● Data
************

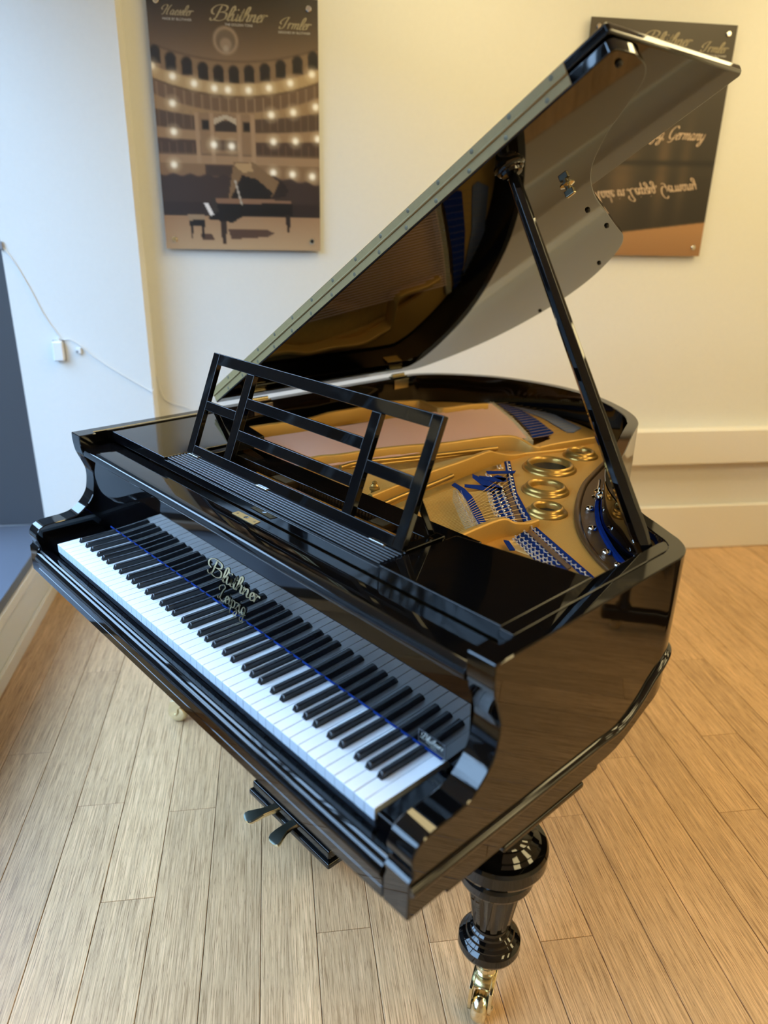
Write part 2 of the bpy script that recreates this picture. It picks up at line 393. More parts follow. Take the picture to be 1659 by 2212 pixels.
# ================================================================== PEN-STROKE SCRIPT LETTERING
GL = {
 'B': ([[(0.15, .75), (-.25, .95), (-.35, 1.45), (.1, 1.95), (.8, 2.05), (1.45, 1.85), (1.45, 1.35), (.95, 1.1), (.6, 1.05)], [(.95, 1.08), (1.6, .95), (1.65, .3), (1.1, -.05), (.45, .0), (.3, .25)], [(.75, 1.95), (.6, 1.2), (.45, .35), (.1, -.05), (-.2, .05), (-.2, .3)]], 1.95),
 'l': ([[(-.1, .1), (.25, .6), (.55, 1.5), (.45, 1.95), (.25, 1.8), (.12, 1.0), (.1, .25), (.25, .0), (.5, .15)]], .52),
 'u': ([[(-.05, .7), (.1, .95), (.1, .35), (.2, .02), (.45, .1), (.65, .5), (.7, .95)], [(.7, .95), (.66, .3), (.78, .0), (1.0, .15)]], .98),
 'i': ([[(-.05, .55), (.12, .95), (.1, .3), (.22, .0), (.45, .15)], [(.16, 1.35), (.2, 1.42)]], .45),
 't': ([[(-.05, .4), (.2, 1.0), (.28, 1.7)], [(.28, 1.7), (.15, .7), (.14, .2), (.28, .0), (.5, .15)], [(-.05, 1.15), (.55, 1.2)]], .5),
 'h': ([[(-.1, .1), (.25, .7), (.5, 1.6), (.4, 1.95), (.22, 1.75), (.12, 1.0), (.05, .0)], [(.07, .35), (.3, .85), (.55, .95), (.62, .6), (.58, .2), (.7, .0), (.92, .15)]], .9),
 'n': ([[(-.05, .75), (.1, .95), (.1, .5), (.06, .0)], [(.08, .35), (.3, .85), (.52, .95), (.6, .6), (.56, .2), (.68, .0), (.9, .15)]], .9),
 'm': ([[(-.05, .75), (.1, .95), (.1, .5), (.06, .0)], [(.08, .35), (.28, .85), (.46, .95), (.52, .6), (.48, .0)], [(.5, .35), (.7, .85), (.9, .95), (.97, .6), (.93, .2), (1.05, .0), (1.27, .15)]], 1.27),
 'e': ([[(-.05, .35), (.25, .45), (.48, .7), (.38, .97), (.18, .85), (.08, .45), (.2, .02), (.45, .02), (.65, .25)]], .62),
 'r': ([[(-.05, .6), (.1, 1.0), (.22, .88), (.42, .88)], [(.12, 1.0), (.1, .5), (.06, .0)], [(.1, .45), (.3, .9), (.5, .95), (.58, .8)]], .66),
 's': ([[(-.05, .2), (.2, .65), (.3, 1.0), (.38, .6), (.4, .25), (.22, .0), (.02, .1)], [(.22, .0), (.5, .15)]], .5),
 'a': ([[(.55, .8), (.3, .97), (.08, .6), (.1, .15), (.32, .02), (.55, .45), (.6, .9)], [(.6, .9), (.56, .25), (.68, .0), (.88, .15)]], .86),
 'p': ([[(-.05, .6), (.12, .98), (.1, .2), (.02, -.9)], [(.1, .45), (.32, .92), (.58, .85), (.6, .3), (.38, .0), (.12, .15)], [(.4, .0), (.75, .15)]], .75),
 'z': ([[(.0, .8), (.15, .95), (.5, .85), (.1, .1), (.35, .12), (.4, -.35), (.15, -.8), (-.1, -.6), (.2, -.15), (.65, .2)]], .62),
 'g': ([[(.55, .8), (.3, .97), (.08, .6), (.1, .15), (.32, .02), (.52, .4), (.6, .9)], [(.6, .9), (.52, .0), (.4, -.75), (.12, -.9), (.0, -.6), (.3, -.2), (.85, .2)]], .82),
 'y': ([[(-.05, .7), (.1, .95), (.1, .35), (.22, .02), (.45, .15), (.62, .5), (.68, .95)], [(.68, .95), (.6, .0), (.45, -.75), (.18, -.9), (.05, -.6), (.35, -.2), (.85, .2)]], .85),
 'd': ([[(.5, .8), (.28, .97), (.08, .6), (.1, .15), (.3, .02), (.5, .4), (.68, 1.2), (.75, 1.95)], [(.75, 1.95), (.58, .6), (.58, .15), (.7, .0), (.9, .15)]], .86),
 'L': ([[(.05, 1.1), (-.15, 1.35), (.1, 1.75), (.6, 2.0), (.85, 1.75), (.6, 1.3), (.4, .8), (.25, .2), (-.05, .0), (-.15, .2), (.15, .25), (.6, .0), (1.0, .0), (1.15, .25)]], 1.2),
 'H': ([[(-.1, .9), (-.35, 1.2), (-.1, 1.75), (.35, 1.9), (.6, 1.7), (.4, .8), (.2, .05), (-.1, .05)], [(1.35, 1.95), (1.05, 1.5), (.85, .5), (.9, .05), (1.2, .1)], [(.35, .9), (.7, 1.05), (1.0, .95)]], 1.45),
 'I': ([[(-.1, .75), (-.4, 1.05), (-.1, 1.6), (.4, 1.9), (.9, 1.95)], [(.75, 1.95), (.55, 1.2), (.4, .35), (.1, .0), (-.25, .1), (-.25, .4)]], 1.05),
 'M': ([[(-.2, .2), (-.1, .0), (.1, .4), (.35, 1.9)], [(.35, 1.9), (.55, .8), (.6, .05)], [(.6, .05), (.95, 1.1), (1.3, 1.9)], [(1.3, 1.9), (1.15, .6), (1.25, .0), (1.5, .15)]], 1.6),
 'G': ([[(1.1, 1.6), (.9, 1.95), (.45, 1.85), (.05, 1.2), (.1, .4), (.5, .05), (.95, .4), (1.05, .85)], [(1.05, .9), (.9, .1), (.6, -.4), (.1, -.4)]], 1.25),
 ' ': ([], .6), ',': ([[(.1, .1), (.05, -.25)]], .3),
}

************

● What you are asked to do
Produce an exact copy of each line of data, skipping embedded images.

● Result below
Write part 2 of the bpy script that recreates this picture. It picks up at line 393. More parts follow. Take the picture to be 1659 by 2212 pixels.
# ================================================================== PEN-STROKE SCRIPT LETTERING
GL = {
 'B': ([[(0.15, .75), (-.25, .95), (-.35, 1.45), (.1, 1.95), (.8, 2.05), (1.45, 1.85), (1.45, 1.35), (.95, 1.1), (.6, 1.05)], [(.95, 1.08), (1.6, .95), (1.65, .3), (1.1, -.05), (.45, .0), (.3, .25)], [(.75, 1.95), (.6, 1.2), (.45, .35), (.1, -.05), (-.2, .05), (-.2, .3)]], 1.95),
 'l': ([[(-.1, .1), (.25, .6), (.55, 1.5), (.45, 1.95), (.25, 1.8), (.12, 1.0), (.1, .25), (.25, .0), (.5, .15)]], .52),
 'u': ([[(-.05, .7), (.1, .95), (.1, .35), (.2, .02), (.45, .1), (.65, .5), (.7, .95)], [(.7, .95), (.66, .3), (.78, .0), (1.0, .15)]], .98),
 'i': ([[(-.05, .55), (.12, .95), (.1, .3), (.22, .0), (.45, .15)], [(.16, 1.35), (.2, 1.42)]], .45),
 't': ([[(-.05, .4), (.2, 1.0), (.28, 1.7)], [(.28, 1.7), (.15, .7), (.14, .2), (.28, .0), (.5, .15)], [(-.05, 1.15), (.55, 1.2)]], .5),
 'h': ([[(-.1, .1), (.25, .7), (.5, 1.6), (.4, 1.95), (.22, 1.75), (.12, 1.0), (.05, .0)], [(.07, .35), (.3, .85), (.55, .95), (.62, .6), (.58, .2), (.7, .0), (.92, .15)]], .9),
 'n': ([[(-.05, .75), (.1, .95), (.1, .5), (.06, .0)], [(.08, .35), (.3, .85), (.52, .95), (.6, .6), (.56, .2), (.68, .0), (.9, .15)]], .9),
 'm': ([[(-.05, .75), (.1, .95), (.1, .5), (.06, .0)], [(.08, .35), (.28, .85), (.46, .95), (.52, .6), (.48, .0)], [(.5, .35), (.7, .85), (.9, .95), (.97, .6), (.93, .2), (1.05, .0), (1.27, .15)]], 1.27),
 'e': ([[(-.05, .35), (.25, .45), (.48, .7), (.38, .97), (.18, .85), (.08, .45), (.2, .02), (.45, .02), (.65, .25)]], .62),
 'r': ([[(-.05, .6), (.1, 1.0), (.22, .88), (.42, .88)], [(.12, 1.0), (.1, .5), (.06, .0)], [(.1, .45), (.3, .9), (.5, .95), (.58, .8)]], .66),
 's': ([[(-.05, .2), (.2, .65), (.3, 1.0), (.38, .6), (.4, .25), (.22, .0), (.02, .1)], [(.22, .0), (.5, .15)]], .5),
 'a': ([[(.55, .8), (.3, .97), (.08, .6), (.1, .15), (.32, .02), (.55, .45), (.6, .9)], [(.6, .9), (.56, .25), (.68, .0), (.88, .15)]], .86),
 'p': ([[(-.05, .6), (.12, .98), (.1, .2), (.02, -.9)], [(.1, .45), (.32, .92), (.58, .85), (.6, .3), (.38, .0), (.12, .15)], [(.4, .0), (.75, .15)]], .75),
 'z': ([[(.0, .8), (.15, .95), (.5, .85), (.1, .1), (.35, .12), (.4, -.35), (.15, -.8), (-.1, -.6), (.2, -.15), (.65, .2)]], .62),
 'g': ([[(.55, .8), (.3, .97), (.08, .6), (.1, .15), (.32, .02), (.52, .4), (.6, .9)], [(.6, .9), (.52, .0), (.4, -.75), (.12, -.9), (.0, -.6), (.3, -.2), (.85, .2)]], .82),
 'y': ([[(-.05, .7), (.1, .95), (.1, .35), (.22, .02), (.45, .15), (.62, .5), (.68, .95)], [(.68, .95), (.6, .0), (.45, -.75), (.18, -.9), (.05, -.6), (.35, -.2), (.85, .2)]], .85),
 'd': ([[(.5, .8), (.28, .97), (.08, .6), (.1, .15), (.3, .02), (.5, .4), (.68, 1.2), (.75, 1.95)], [(.75, 1.95), (.58, .6), (.58, .15), (.7, .0), (.9, .15)]], .86),
 'L': ([[(.05, 1.1), (-.15, 1.35), (.1, 1.75), (.6, 2.0), (.85, 1.75), (.6, 1.3), (.4, .8), (.25, .2), (-.05, .0), (-.15, .2), (.15, .25), (.6, .0), (1.0, .0), (1.15, .25)]], 1.2),
 'H': ([[(-.1, .9), (-.35, 1.2), (-.1, 1.75), (.35, 1.9), (.6, 1.7), (.4, .8), (.2, .05), (-.1, .05)], [(1.35, 1.95), (1.05, 1.5), (.85, .5), (.9, .05), (1.2, .1)], [(.35, .9), (.7, 1.05), (1.0, .95)]], 1.45),
 'I': ([[(-.1, .75), (-.4, 1.05), (-.1, 1.6), (.4, 1.9), (.9, 1.95)], [(.75, 1.95), (.55, 1.2), (.4, .35), (.1, .0), (-.25, .1), (-.25, .4)]], 1.05),
 'M': ([[(-.2, .2), (-.1, .0), (.1, .4), (.35, 1.9)], [(.35, 1.9), (.55, .8), (.6, .05)], [(.6, .05), (.95, 1.1), (1.3, 1.9)], [(1.3, 1.9), (1.15, .6), (1.25, .0), (1.5, .15)]], 1.6),
 'G': ([[(1.1, 1.6), (.9, 1.95), (.45, 1.85), (.05, 1.2), (.1, .4), (.5, .05), (.95, .4), (1.05, .85)], [(1.05, .9), (.9, .1), (.6, -.4), (.1, -.4)]], 1.25),
 ' ': ([], .6), ',': ([[(.1, .1), (.05, -.25)]], .3),
}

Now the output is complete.